3.7 Effect of OPFF on California Bearing Ratio of the soils
The results of the CBR experiments are presented in Fig. 16. Inclusion of OPFF reduces the value of the CBR after 48 hours soaking.
From these results, there was a remarkable drop in CBR values. The reduction was very significant that the soils could become unsuitable as subgrade or fill material. With up to 1% OPFF, the CBR tends to zero. The Federal Ministry of Works specification (FMWH, 1997) state that the minimum values of CBR for subgrade in a highway pavement is 5%. It was observed that the Ugwuoba soil sample failed to meet this requirement when the OPFF percentage was in excess of 1.8%. This means that above 1.8% inclusion of the fibre, the Ugwuoba soil sample was no longer suitable for use as a subgrade material. Also, the Okpuno soil sample failed to meet this criterion when OPFF in percentages as little as 0.22% was added to the soil. This means that at percentage as little as 0.22% of the fibre, the Okpuno soil sample was no longer suitable for use as a subgrade material.

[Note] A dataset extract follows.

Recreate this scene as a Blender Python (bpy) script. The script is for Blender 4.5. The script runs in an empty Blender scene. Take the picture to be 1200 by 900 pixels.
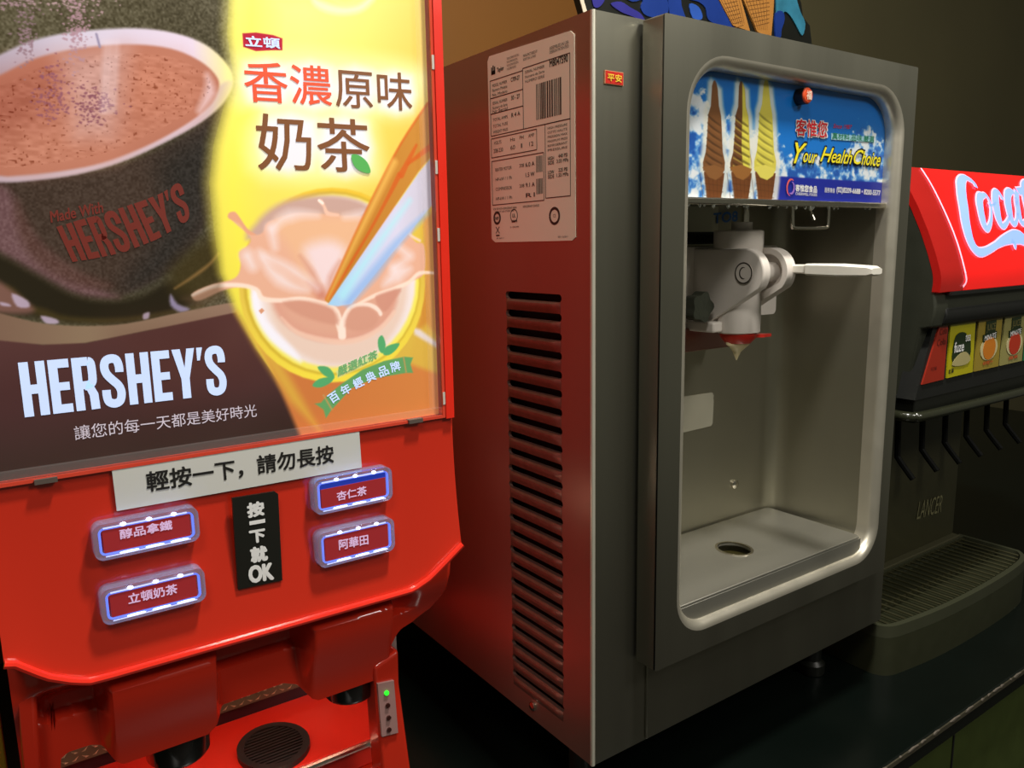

This sends a very important signal, that instead of considering the fibre from oil palm seed pericarp as a stabilising material, it is best to be considered a deleterious material which should be cleared from any site before compaction is commenced. Since the fibre is biodegradable, it could have some potential feasible reuse alternative in the agricultural industry. However, in line with previous studies, OPFF can be burnt to ash in an electric kiln. The ash which is pozolanic in nature can bring about significant improvement in soil properties (Otoko et al., 2016). Mahato et al. (1993) also described a form of chemical treatment for OPFF to stiffen the fibre before incorporation into soil for improvement of properties. Suroso et al (2013) reported that a combination of OPFF and cement can improve the geotechnical properties of weak soils. This report suggests that the improvement must have been as a result of the cement stabilisation since the OPFF alone failed to exhibit any form of soil improvement potential based on the observations from this study.